Projects need teams that have a winning approach. We should not be exploring process on project time (side quests are better for this), and hence the exploration and failure of various processes should be insulated from active work. Why practice at game time?

Cooks who cannot clean

Our tools should serve us better. Our own methodology should avoid processes that fail us. In the end, though, we shouldn't leave the mess behind. Each member should take pride in what we deliver, including the parts unseen: the designs, specifications, drawings, models, and all the supporting pieces.

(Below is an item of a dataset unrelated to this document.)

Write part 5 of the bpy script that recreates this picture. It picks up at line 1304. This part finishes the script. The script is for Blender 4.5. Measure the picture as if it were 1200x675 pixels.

Our methods and techniques are not unfortunate side effects in building software. They are what's involved in building software. We sketch, we design, we carefully consider each piece. These supporting activities are not lesser to writing code, they make writing code better.

Less is more

There are many great reasons to use better tools, to understand the process of building software, and to curate the entire effort. We know that it improves communication, reduces bug rates, and reduced project costs. We know that it makes for better software. And yet we end projects late, incomplete, insufficient, and in a mess.

Let go of the tools that do not work. Ignore the processes that are obvious losers. Obsess over ways of documenting design that take less time, and produce something useful. Learn to write better, make your sketches count, and don't leave a mess at any time. The thinking that goes into your software is the software.

Know how to build software. Sketch, document, and plan. Be proud of the method of building software, and curate the in-between steps. Spend time between projects improving your process; finding ways to do less and better. And above all, curate your thinking and the things you record your thinking with. What you produce will be better for it.